■ DO THIS:
Using the listing below, set down each line from the line containing "The Blender Python script for this scene continues." through the line containing "m.build('white_plate', WHT, lb)", both ends included, exactly and with nothing added.

-- begin DATA --

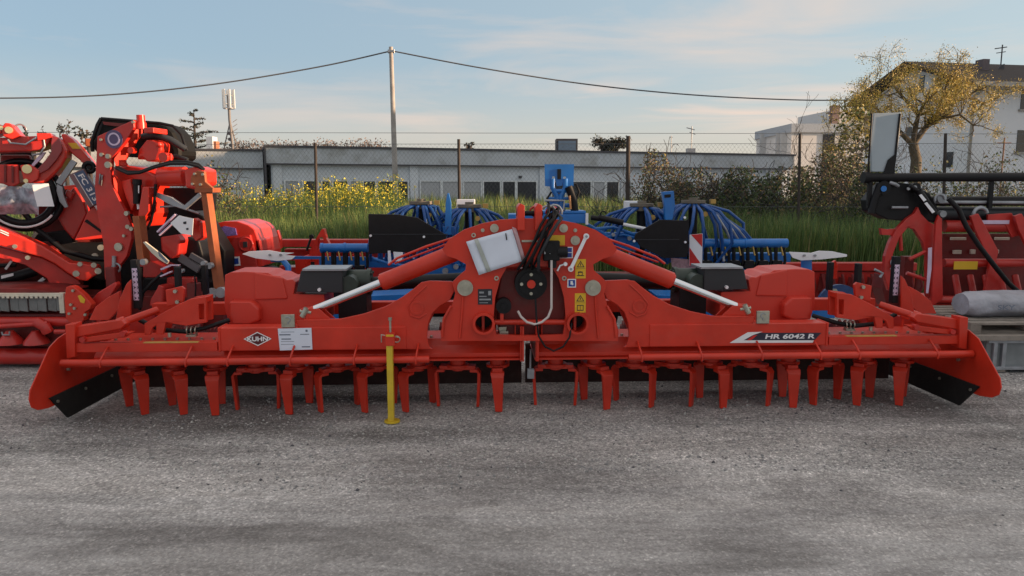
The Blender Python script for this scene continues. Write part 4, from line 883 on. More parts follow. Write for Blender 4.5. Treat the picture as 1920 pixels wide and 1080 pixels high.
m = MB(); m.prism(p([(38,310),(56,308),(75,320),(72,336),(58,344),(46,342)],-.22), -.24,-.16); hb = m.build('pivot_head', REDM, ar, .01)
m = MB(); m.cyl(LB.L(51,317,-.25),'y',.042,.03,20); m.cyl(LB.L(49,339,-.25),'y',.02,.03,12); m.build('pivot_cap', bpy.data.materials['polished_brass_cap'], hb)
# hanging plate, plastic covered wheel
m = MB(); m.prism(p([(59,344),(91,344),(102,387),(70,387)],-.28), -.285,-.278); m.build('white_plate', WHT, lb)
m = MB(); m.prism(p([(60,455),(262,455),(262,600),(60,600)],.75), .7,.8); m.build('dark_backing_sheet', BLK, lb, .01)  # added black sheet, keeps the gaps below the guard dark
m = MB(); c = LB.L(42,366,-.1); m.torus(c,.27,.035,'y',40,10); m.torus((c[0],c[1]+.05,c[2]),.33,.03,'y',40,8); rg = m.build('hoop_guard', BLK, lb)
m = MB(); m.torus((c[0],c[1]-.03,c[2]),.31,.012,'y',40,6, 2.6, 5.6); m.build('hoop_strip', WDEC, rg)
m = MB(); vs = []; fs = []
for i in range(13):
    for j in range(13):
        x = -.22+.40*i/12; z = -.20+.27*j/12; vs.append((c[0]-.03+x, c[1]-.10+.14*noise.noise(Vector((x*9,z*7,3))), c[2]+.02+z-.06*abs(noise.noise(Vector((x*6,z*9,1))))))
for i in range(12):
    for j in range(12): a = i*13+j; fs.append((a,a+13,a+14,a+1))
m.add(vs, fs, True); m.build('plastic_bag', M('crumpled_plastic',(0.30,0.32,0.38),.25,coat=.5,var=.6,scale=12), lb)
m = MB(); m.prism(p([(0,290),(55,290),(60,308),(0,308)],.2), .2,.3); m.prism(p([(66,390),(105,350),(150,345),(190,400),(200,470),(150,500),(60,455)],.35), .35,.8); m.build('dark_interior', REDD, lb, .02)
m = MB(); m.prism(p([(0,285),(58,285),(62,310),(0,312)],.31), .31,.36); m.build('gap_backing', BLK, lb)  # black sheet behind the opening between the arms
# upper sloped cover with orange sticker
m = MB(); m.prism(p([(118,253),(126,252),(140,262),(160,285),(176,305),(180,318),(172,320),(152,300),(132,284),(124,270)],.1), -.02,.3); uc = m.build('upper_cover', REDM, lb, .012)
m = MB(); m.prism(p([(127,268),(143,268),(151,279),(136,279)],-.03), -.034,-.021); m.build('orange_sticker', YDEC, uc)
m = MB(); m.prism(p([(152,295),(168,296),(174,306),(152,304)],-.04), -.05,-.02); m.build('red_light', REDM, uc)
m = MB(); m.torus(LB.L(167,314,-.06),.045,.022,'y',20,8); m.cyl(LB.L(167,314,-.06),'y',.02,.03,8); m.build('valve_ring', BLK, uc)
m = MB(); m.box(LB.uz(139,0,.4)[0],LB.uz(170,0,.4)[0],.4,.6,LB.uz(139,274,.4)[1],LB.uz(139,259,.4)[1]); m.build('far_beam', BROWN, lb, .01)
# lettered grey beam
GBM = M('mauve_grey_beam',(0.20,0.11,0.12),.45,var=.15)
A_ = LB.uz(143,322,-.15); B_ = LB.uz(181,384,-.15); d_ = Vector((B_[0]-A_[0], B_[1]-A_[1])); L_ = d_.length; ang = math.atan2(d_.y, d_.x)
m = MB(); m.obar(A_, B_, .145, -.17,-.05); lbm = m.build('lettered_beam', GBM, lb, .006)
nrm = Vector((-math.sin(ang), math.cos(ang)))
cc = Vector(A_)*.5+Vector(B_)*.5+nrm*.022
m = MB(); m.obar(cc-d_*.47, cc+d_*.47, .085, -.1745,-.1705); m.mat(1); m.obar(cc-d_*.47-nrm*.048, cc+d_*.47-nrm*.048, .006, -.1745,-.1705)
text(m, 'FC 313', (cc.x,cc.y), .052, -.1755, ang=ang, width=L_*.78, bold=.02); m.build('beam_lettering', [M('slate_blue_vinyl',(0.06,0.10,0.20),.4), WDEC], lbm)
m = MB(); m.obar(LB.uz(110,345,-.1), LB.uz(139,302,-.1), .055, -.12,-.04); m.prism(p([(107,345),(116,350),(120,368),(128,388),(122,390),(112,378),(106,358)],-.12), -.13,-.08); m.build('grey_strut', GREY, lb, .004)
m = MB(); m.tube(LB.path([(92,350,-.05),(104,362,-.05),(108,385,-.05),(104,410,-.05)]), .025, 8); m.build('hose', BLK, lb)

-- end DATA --
-- begin DATA --

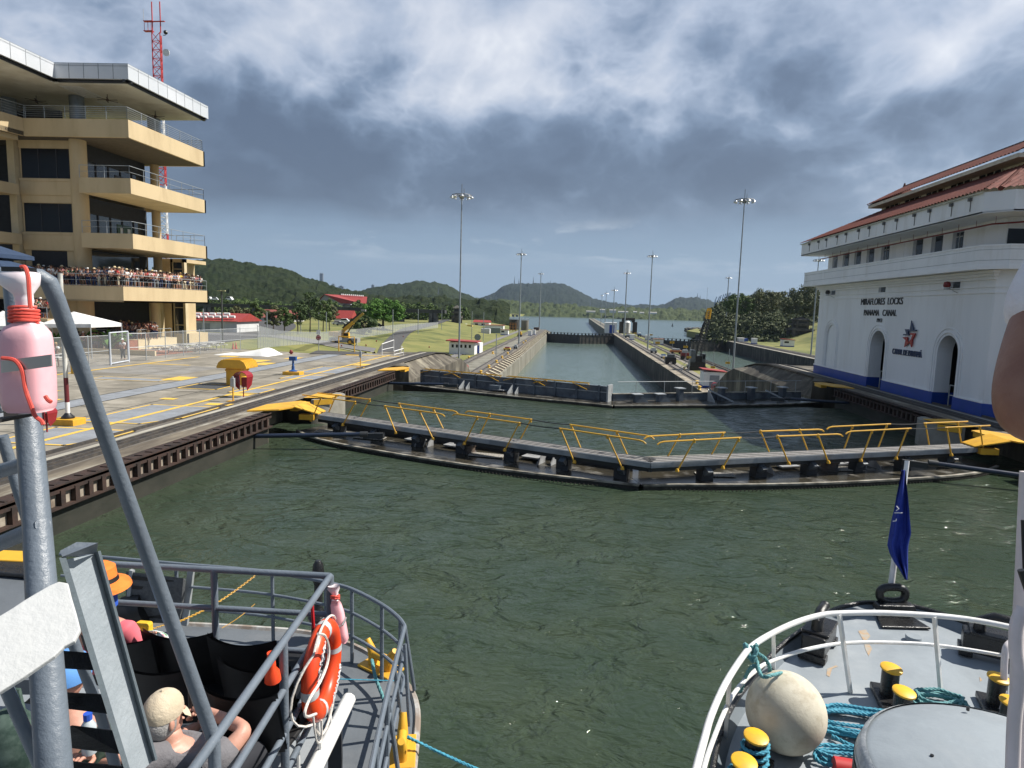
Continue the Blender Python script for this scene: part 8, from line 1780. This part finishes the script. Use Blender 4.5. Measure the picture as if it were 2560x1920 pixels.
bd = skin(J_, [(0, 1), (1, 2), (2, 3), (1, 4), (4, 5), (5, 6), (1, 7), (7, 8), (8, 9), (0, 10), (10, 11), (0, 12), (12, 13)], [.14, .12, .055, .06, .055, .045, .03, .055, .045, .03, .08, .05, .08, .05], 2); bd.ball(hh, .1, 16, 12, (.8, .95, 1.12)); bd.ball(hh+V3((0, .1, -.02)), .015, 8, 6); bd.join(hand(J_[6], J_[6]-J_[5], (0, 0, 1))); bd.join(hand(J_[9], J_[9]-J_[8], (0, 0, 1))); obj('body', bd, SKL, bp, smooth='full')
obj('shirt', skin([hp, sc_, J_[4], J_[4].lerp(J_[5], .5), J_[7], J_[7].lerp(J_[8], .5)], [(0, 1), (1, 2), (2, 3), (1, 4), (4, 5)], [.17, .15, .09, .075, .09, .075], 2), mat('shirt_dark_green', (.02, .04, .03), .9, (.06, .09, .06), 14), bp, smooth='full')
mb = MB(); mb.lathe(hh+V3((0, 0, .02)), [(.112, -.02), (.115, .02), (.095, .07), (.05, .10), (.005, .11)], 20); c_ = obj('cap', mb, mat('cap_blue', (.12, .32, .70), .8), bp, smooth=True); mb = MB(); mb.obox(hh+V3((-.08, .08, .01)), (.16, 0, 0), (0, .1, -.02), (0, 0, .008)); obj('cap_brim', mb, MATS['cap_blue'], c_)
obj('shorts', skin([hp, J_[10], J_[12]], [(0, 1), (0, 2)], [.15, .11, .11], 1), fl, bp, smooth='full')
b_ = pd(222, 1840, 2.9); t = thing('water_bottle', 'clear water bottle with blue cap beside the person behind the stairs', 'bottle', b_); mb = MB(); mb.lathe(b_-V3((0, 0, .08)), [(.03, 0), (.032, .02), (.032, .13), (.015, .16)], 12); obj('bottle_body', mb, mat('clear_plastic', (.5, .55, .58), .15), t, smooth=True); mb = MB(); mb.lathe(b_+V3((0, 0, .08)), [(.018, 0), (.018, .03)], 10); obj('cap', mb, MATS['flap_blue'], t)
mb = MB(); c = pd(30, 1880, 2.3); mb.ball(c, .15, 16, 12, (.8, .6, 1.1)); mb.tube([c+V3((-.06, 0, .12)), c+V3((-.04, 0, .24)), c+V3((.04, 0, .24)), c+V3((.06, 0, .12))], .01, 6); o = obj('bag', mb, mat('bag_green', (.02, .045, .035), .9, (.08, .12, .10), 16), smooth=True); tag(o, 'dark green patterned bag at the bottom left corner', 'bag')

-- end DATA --

■ TASK RESULT:
The Blender Python script for this scene continues. Write part 4, from line 883 on. More parts follow. Write for Blender 4.5. Treat the picture as 1920 pixels wide and 1080 pixels high.
m = MB(); m.prism(p([(38,310),(56,308),(75,320),(72,336),(58,344),(46,342)],-.22), -.24,-.16); hb = m.build('pivot_head', REDM, ar, .01)
m = MB(); m.cyl(LB.L(51,317,-.25),'y',.042,.03,20); m.cyl(LB.L(49,339,-.25),'y',.02,.03,12); m.build('pivot_cap', bpy.data.materials['polished_brass_cap'], hb)
# hanging plate, plastic covered wheel
m = MB(); m.prism(p([(59,344),(91,344),(102,387),(70,387)],-.28), -.285,-.278); m.build('white_plate', WHT, lb)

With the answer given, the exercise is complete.